Con i social network crediamo di avere raggiunto il massimo. I ragazzini di oggi coi social ci sono nati, pensano sia la normalità del vivere quotidiano. Per noi no, noi siamo una generazione di fruitori passivi, di teleutenti un po’ rinco, quelli che già pensavano di avere raggiunto la libertà con l’arrivo delle televisioni private, e il passaggio da due canali a decine.
Che si vedessero decine di boiate poco importava, vuoi mettere la possibilità di scelta?
In quel caso il massimo di interattività possibile era quello di mandare affanculo Emilio Fede durante il tg4, o inveire contro il televisore se Cabrini sbagliava il rigore in finale, ma il tuo grido al più arrivava al vicino di casa, non lasciava spazio alla soddisfazione dello sfogo. Oggi, con i social, puoi insultare tutti: politici, giornalisti, showman, vip di ogni tipo. “Che hai fatto oggi?” “Mah, niente, stamattina prima di uscire ho detto a Gasparri che era un coglione, ho chiesto a Renzi di dare gli 80 euro pure a mio cognato disoccupato, ho chattato con la Pascale, ho mandato la foto del mio cane a Dudù.”
Non cambia un cazzo, ma vuoi mettere la soddisfazione?

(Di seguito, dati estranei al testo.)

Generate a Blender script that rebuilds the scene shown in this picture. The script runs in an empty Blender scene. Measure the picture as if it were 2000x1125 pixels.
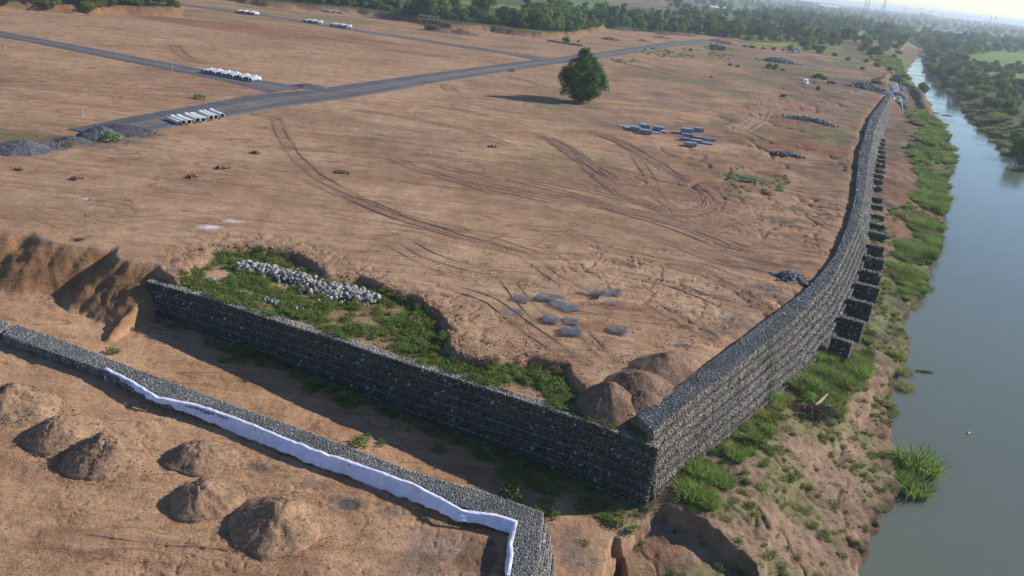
import bpy, math, random
import numpy as np
from mathutils import Vector, Matrix
scene = bpy.context.scene
# ------------------------------------------------------------------ camera
HC = 36.0                       # drone height above the cleared platform (platform is z = 0)
FOC = 1555.0                    # focal length in pixels of the 2000 px wide photograph (28 mm equivalent)
ROLL = math.radians(6.42)
PITCH = math.radians(21.93)
fw = np.array([0, math.cos(PITCH), -math.sin(PITCH)]); rt0 = np.array([1., 0, 0]); up0 = np.cross(rt0, fw)
rt = rt0 * math.cos(ROLL) - up0 * -math.sin(ROLL) * -1
rt = rt0 * math.cos(ROLL) + up0 * math.sin(ROLL)
up = -rt0 * math.sin(ROLL) + up0 * math.cos(ROLL)
cam_d = bpy.data.cameras.new('camera'); cam = bpy.data.objects.new('camera', cam_d)
scene.collection.objects.link(cam)
cam.matrix_world = Matrix(((rt[0], up[0], -fw[0], 0), (rt[1], up[1], -fw[1], 0), (rt[2], up[2], -fw[2], HC), (0, 0, 0, 1)))
cam_d.sensor_width = 36; cam_d.lens = FOC * 36 / 2000; cam_d.clip_start = 0.5; cam_d.clip_end = 60000
scene.camera = cam
# ------------------------------------------------------------------ sky, sun, exposure
SUN_AZ = math.atan2(0.74, 0.26)      # clockwise from +Y
SUN_EL = math.radians(29)
world = bpy.data.worlds.new('World'); scene.world = world; world.use_nodes = True
wn = world.node_tree.nodes; wl = world.node_tree.links
sky = wn.new('ShaderNodeTexSky'); sky.sky_type = 'NISHITA'; sky.sun_disc = False
sky.sun_elevation = SUN_EL; sky.sun_rotation = SUN_AZ; sky.air_density = 1.0; sky.dust_density = 0.0; sky.ozone_density = 0.8
tn = wn.new('ShaderNodeMix'); tn.data_type = 'RGBA'; tn.blend_type = 'MULTIPLY'; tn.inputs[0].default_value = 1; tn.inputs[7].default_value = (0.82, 0.935, 1.12, 1)
wl.new(sky.outputs[0], tn.inputs[6]); wl.new(tn.outputs[2], wn['Background'].inputs[0]); wn['Background'].inputs[1].default_value = 0.085
sl = bpy.data.lights.new('sun', 'SUN'); sl.energy = 4.7; sl.angle = math.radians(0.6); sl.color = (1.0, 0.93, 0.83)
so = bpy.data.objects.new('sun', sl); scene.collection.objects.link(so)
sdir = Vector((math.sin(SUN_AZ) * math.cos(SUN_EL), math.cos(SUN_AZ) * math.cos(SUN_EL), math.sin(SUN_EL)))
so.rotation_euler = sdir.to_track_quat('Z', 'Y').to_euler(); so.location = (100, 0, 200)
scene.view_settings.view_transform = 'Standard'; scene.view_settings.look = 'None'
scene.view_settings.exposure = 0.55; scene.view_settings.gamma = 1; scene.view_settings.use_curve_mapping = False
scene.cycles.max_bounces = 5; scene.cycles.diffuse_bounces = 2; scene.cycles.transparent_max_bounces = 6
scene.cycles.volume_bounces = 0
HAZE = 0.00017

# ------------------------------------------------------------------ reference-point helper
def G(x, y, z=0.0):
    """world (X, Y) of the point of height z that photo pixel (x, y) shows"""
    dx = (x - 1000) / FOC; dy = -(y - 562.5) / FOC
    d = fw + rt * dx + up * dy
    t = (z - HC) / d[2]
    return np.array([d[0] * t, d[1] * t])
def GL(pts, z=0.0): return np.array([G(p[0], p[1], p[2] if len(p) > 2 else z) for p in pts])
rng = np.random.default_rng(7); random.seed(7)

# ------------------------------------------------------------------ noise
_perm = np.random.default_rng(3).permutation(4096).astype(np.int64)
_perm = np.concatenate([_perm, _perm])
def _h(ix, iy): return _perm[(_perm[ix & 4095] + iy) & 4095] / 4095.0
def vnoise(x, y):
    x = np.asarray(x, float) + 1000.5; y = np.asarray(y, float) + 1000.5
    ix = np.floor(x).astype(np.int64); iy = np.floor(y).astype(np.int64)
    fx = x - ix; fy = y - iy; fx = fx * fx * (3 - 2 * fx); fy = fy * fy * (3 - 2 * fy)
    a = _h(ix, iy); b = _h(ix + 1, iy); c = _h(ix, iy + 1); d = _h(ix + 1, iy + 1)
    return (a + (b - a) * fx) * (1 - fy) + (c + (d - c) * fx) * fy      # 0..1
def fbm(x, y, o=4, g=0.5):
    s = 0; a = 1; t = 0
    for i in range(o):
        s = s + a * vnoise(x * 2 ** i + 17.3 * i, y * 2 ** i - 9.1 * i); t += a; a *= g
    return s / t * 2 - 1                                                # -1..1
def sm(a, b, x):
    t = np.clip((x - a) / (b - a), 0, 1); return t * t * (3 - 2 * t)
def polydist(X, Y, P, closed=True):
    """unsigned distance to polyline, and inside mask when closed"""
    X = np.asarray(X, float); Y = np.asarray(Y, float)
    d2 = np.full(X.shape, 1e18); ins = np.zeros(X.shape, bool)
    n = len(P)
    for i in range(n if closed else n - 1):
        a = P[i]; b = P[(i + 1) % n]; ex, ey = b - a; L = ex * ex + ey * ey + 1e-12
        wx = X - a[0]; wy = Y - a[1]
        t = np.clip((wx * ex + wy * ey) / L, 0, 1)
        d2 = np.minimum(d2, (wx - ex * t) ** 2 + (wy - ey * t) ** 2)
        if closed:
            c = ((a[1] <= Y) & (b[1] > Y)) | ((b[1] <= Y) & (a[1] > Y))
            with np.errstate(divide='ignore', invalid='ignore'):
                xi = a[0] + (Y - a[1]) * ex / (ey if ey != 0 else 1e-9)
            ins ^= c & (X < xi)
    return np.sqrt(d2), ins
def sd(X, Y, P):
    d, i = polydist(X, Y, P); return np.where(i, d, -d)                 # positive inside

# ------------------------------------------------------------------ mesh helpers
C = scene.collection
def npmesh(name, V, F, col=None, smooth=False):
    V = np.asarray(V, np.float32); F = np.asarray(F, np.int32)
    me = bpy.data.meshes.new(name); k = F.shape[1]
    me.vertices.add(len(V)); me.vertices.foreach_set('co', V.ravel())
    me.loops.add(F.size); me.loops.foreach_set('vertex_index', F.ravel())
    me.polygons.add(len(F)); me.polygons.foreach_set('loop_start', np.arange(0, F.size, k, dtype=np.int32))
    me.polygons.foreach_set('loop_total', np.full(len(F), k, np.int32))
    if smooth: me.polygons.foreach_set('use_smooth', np.ones(len(F), bool))
    me.update(calc_edges=True)
    if col is not None:
        a = me.color_attributes.new('Col', 'FLOAT_COLOR', 'POINT')
        c = np.ones((len(V), 4), np.float32); c[:, :3] = col; a.data.foreach_set('color', c.ravel())
    return me
def link(name, me, mat=None, parent=None, loc=None, rz=0, scale=None):
    o = bpy.data.objects.new(name, me); C.objects.link(o)
    if mat is not None and me is not None and len(me.materials) == 0: me.materials.append(mat)
    if parent is not None: o.parent = parent
    if loc is not None: o.location = loc
    o.rotation_euler[2] = rz
    if scale is not None: o.scale = scale if hasattr(scale, '__len__') else (scale,) * 3
    return o
def tag(o, label=None, cat=None, group=None, kind=None):
    if label: o['label'] = label
    if cat: o['category'] = cat
    if group: o['group'] = group
    if kind: o['kind'] = kind
    return o
def thing(name, label, cat, loc=(0, 0, 0), rz=0, group=None):
    o = bpy.data.objects.new(name, None); C.objects.link(o); o.location = loc; o.rotation_euler[2] = rz
    o.empty_display_size = 0.3
    return tag(o, label, cat, group)
def dup(root, loc, rz=0, scale=None, label=None, group=None):
    r = root.copy(); C.objects.link(r); r.location = loc; r.rotation_euler = (0, 0, rz)
    if scale is not None: r.scale = scale if hasattr(scale, '__len__') else (scale,) * 3
    if label: r['label'] = label
    if group: r['group'] = group
    for ch in list(root.children):
        c = ch.copy(); C.objects.link(c); c.parent = r
        for g in ch.children:
            d = g.copy(); C.objects.link(d); d.parent = c
    return r
class MB:
    """collects boxes, tubes and lathed shapes into one mesh"""
    def __init__(s): s.V = []; s.F = []
    def add(s, V, F):
        b = len(s.V); s.V += [tuple(v) for v in V]; s.F += [tuple(i + b for i in f) for f in F]; return s
    def box(s, c, d, M=None, taper=1.0):
        x, y, z = d[0] / 2, d[1] / 2, d[2] / 2; V = []
        for k in (-1, 1):
            t = 1 if k < 0 else taper
            for a, b in ((-1, -1), (1, -1), (1, 1), (-1, 1)): V.append(Vector((a * x * t, b * y * t, k * z)))
        V = [(M @ v if M else v) + Vector(c) for v in V]
        return s.add(V, [(0, 3, 2, 1), (4, 5, 6, 7), (0, 1, 5, 4), (1, 2, 6, 5), (2, 3, 7, 6), (3, 0, 4, 7)])
    def tube(s, p, q, r0, r1=None, n=8, cap=True):
        r1 = r0 if r1 is None else r1; p = Vector(p); q = Vector(q); d = (q - p).normalized()
        a = d.orthogonal().normalized(); b = d.cross(a); V = []
        for (c, r) in ((p, r0), (q, r1)):
            for i in range(n):
                t = 2 * math.pi * i / n; V.append(c + a * math.cos(t) * r + b * math.sin(t) * r)
        F = [(i, (i + 1) % n, n + (i + 1) % n, n + i) for i in range(n)]
        if cap: F += [tuple(range(n - 1, -1, -1)), tuple(range(n, 2 * n))]
        return s.add(V, F)
    def lathe(s, prof, n=24, M=None):
        V = []
        for (x, r) in prof:
            for i in range(n):
                t = 2 * math.pi * i / n; v = Vector((x, math.cos(t) * r, math.sin(t) * r)); V.append(M @ v if M else v)
        m = len(prof); F = []
        for j in range(m - 1):
            for i in range(n): F.append((j * n + i, j * n + (i + 1) % n, (j + 1) * n + (i + 1) % n, (j + 1) * n + i))
        return s.add(V, F)
    def mesh(s, name, smooth=False):
        me = bpy.data.meshes.new(name); me.from_pydata(s.V, [], s.F); me.update()
        if smooth: me.polygons.foreach_set('use_smooth', np.ones(len(me.polygons), bool))
        return me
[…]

Perché solo Grillo deve mandare affanculo tutti? Lo faccio anche io, almeno non mi ammalo di stress.
Comunque non sono solo queste le soddisfazioni. Con facebook non mi limito più a recepire passivamente le notizie. È come se avessi un quotidiano personalizzato da sfogliare non appena sveglio.

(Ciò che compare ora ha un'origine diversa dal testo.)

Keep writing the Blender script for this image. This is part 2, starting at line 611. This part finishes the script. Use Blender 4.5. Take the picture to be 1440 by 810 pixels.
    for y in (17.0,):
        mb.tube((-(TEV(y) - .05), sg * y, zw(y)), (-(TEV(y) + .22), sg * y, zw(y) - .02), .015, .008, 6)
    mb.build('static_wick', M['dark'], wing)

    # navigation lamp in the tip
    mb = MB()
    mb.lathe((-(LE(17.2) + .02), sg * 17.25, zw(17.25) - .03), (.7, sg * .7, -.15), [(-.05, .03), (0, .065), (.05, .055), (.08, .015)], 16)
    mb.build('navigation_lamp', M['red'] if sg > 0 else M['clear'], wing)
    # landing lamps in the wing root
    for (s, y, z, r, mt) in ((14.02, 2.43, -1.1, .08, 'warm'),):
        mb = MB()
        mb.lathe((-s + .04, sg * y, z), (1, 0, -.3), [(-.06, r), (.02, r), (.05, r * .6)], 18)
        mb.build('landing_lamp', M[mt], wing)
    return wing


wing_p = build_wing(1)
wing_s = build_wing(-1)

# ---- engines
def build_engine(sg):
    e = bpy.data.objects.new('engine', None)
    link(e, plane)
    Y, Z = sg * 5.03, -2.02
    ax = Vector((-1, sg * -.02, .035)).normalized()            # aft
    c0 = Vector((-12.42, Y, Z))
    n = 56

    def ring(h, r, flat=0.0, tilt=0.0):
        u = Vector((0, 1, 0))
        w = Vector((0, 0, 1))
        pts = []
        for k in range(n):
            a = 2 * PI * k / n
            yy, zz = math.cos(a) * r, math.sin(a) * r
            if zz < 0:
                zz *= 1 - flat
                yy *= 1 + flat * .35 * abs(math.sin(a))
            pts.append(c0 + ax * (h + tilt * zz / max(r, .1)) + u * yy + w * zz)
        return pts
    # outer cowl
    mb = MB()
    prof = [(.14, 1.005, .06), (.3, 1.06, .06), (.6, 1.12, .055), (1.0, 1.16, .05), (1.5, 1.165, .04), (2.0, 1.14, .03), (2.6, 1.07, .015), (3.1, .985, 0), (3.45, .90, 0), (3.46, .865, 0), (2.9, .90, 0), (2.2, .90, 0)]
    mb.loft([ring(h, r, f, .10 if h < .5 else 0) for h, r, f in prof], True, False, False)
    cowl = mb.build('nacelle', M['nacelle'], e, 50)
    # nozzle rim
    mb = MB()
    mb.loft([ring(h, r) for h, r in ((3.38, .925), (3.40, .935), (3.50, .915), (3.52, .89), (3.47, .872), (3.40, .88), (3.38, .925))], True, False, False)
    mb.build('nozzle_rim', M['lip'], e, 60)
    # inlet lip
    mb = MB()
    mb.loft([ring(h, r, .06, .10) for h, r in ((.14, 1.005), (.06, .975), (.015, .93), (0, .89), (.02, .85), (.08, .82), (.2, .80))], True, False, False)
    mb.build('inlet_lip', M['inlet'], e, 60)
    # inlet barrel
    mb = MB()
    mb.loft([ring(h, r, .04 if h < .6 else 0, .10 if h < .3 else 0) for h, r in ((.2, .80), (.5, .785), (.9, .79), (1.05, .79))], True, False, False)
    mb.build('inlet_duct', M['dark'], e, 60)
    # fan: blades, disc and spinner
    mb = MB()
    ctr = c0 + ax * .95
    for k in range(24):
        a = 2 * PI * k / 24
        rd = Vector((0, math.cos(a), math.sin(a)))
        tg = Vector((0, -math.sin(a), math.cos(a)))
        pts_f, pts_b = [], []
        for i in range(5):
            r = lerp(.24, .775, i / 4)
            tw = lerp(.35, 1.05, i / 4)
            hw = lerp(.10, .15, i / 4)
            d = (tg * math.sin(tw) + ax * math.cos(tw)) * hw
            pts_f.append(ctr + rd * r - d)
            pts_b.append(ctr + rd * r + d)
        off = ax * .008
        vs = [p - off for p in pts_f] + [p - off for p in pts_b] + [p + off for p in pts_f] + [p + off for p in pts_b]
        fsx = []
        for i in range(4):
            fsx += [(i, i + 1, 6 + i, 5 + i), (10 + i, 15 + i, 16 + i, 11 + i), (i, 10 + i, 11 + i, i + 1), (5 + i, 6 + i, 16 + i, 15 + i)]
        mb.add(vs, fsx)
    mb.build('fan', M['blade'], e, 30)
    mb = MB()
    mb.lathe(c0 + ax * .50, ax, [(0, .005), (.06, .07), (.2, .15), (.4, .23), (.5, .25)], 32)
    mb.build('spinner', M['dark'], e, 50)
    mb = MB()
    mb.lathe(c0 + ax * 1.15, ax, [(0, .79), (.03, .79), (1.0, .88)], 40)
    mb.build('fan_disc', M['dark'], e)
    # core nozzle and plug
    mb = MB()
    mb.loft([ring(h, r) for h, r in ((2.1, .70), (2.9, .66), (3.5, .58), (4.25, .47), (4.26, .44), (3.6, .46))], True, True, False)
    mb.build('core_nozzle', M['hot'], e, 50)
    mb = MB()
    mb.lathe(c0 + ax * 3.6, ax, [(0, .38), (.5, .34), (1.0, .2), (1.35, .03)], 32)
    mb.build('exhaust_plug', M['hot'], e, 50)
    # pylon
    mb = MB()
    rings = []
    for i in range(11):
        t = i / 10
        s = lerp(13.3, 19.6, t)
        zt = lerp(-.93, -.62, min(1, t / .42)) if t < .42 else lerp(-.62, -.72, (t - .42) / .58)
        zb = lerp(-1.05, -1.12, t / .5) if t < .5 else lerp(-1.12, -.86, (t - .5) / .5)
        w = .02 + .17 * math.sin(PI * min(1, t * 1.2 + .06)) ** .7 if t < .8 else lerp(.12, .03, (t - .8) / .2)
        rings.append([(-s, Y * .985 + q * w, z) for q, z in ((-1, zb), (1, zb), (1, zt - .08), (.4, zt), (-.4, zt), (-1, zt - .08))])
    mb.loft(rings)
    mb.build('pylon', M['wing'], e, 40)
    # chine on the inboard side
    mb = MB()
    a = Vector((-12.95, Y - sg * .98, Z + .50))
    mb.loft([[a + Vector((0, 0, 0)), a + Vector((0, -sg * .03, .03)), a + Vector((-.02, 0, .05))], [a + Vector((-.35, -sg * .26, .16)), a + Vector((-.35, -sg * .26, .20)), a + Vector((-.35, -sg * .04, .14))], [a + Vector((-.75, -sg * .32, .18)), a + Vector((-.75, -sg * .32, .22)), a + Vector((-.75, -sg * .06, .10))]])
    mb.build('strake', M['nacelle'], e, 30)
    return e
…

Dunque, vediamo cosa è successo stamattina: ecco, Mimmo deve piazzare due gattini, Muriel ce l’ha con gli uomini, Fausto se la prende con una stronza dedicandole la canzone di Masini, Riccardo ha fotografato il gatò di patate di ieri sera, Lucio festeggia lo scudetto della Juve. Adesso sì che l’informazione indipendente, la circolazione delle idee, la veicolazione dei contenuti, delle notizie è davvero libera. Non sono più i grandi gruppi industriali proprietari dei giornali, le lobby delle banche che devono dirci quali gattini adottare, quali femmine odiare, quali gatò cucinare, quando esultare per lo scudetto.
Se la vera rivoluzione è determinata dalla conoscenza, come facevo prima a ritenermi un uomo completo senza sapere che Raffaella parteciperà alla serata Disco apericena anni settanta ottanta con deejay Ludovico? Tra l’altro con consumazione inclusa e sconto 30% per le donne!
Fa piacere vedere che anni di lotte politiche, di collettivi, manifestazioni, impegno sociale si siano sostanziate in un selfie collettivo, negli aforismi di Coelho, negli inviti a Farmville, nelle foto della salsiccia arrotolata, nei commenti contro i lunedì e la pioggia a primavera, e nelle richiesta di sangue per una donna mai esistita.
Abbiamo uno strumento straordinario, la possibilità di comunicare con chiunque in tempo reale, di essere parte attiva di un tutto cosmico, ma nessuno ci ha detto come utilizzarlo. Oppure quegli anni di inebetimento televisivo ci hanno lasciati un attimo impreparati.
Come un bimbo che incontra il suo personaggio dei cartoni animati preferito e può parlargli, restiamo attoniti, sorpresi di fronte a cotanta possibilità. L’unica cosa che riusciamo a fare, nell’era della comunicazione orizzontale, della partecipazione collettiva, è insultare l’altro. Che sia interista, catanese, grillino, berlusconiano, renziano, laziale, frocio, automobilista, vecchio o giovane, l’importante è denigrare, attaccare e offendere chi non la pensa come noi. Ma cosa volevate, è da anni che stiamo zitti, assuppiamo tutto, e adesso che possiamo partecipare anche noi, ci volete levare il sano piacere di mandare a quel paese un nemico a caso?